I continue to hear drag and drop can be a bad user experience when dragging to reorder over long distances, such as within a list and when scrolling to the target location is required.

Are there any research studies or information to support that users have problems with drag and drop.

  • I think test results will differ a lot per platform and input device. Are you looking for something particular?
    – jazZRo
    Commented Aug 16, 2015 at 11:23
  • That may be the case. I really looking for anything. However I'm unable to find even some research on drag and drop. Let's just say for the sake of clarity I'm looking for research on desktop drag and drop using any browser.
    – Mark
    Commented Aug 16, 2015 at 13:40
  • If you can't find any published findings, try running a few informal tests yourself. Have a few people in your office, your friends, neighbors at the bar try dragging things around in a long list. That should show you what you want to know. Commented Aug 17, 2015 at 21:13

2 Answers 2


In the scenario you are proposing (drag and drop items from a long list), several factors must be taken into account. Every factor might present potential hurdles to the user.
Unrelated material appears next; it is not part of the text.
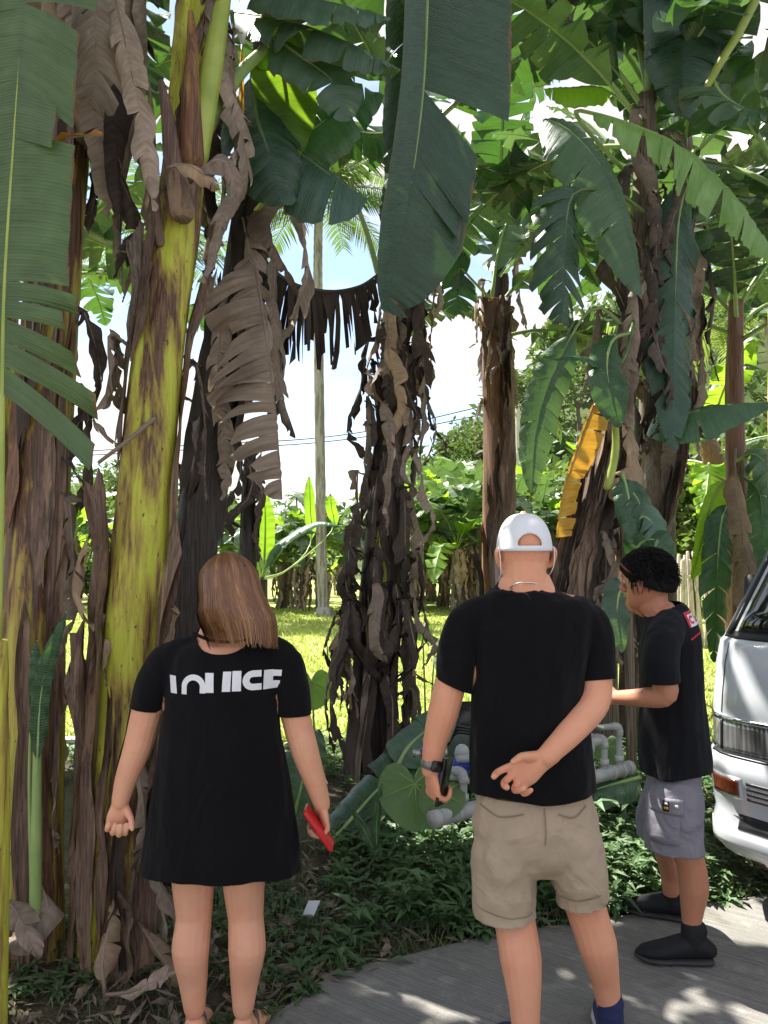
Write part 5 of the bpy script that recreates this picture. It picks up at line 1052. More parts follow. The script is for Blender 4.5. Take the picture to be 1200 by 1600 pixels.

  • On screen real estate: is the target easy to reach? Check Fitt's Law. List item size.
  • Unwanted scrolling: when reaching the bottom of the screen, the screen will start scrolling which makes the target destination a moving one, adding even more difficulty to perform the task.
  • User dexterity: the ability to keep the device (mouse or screen) active (pressed down / tapped / whatever) while scrolling.

So no, besides Fitt's Law, I can't reference any research about it. But what I mentioned above hints that it will not be an easy task.

Edit: I want to make special emphasis in the user dexterity factor, since most designers tend to overlook the fact that many users have some kind of disability to some degree. We need to give the users tools as easy to use as possible.

We often rely in some conventions/patterns/widgets without even asking ourselves if they are really ok to use. There are scenarios where some behaviour like continuous scrolling will be actually helpful (tumblr feed), but there will be others where it will be outright wrong (almost every other use :-P ).

In the case of drag&drop list, until I see a widget that feels comfortable, I totally discourage its use.


A quick example of one of the possible problems -

Suppose, you have a long list or say a visual from editor where all the sections are not being covered on the screen on current resolution of the system, then it will be difficult for the users to select a particular section and reorder them. Specially, when one will realize or need to scroll the mouse along with drag when operating the application.

  • Thank you for your answer. I am aware of the scenario you mentioned. The question is more about identifying sources of research or articles to support the fact that users have problems.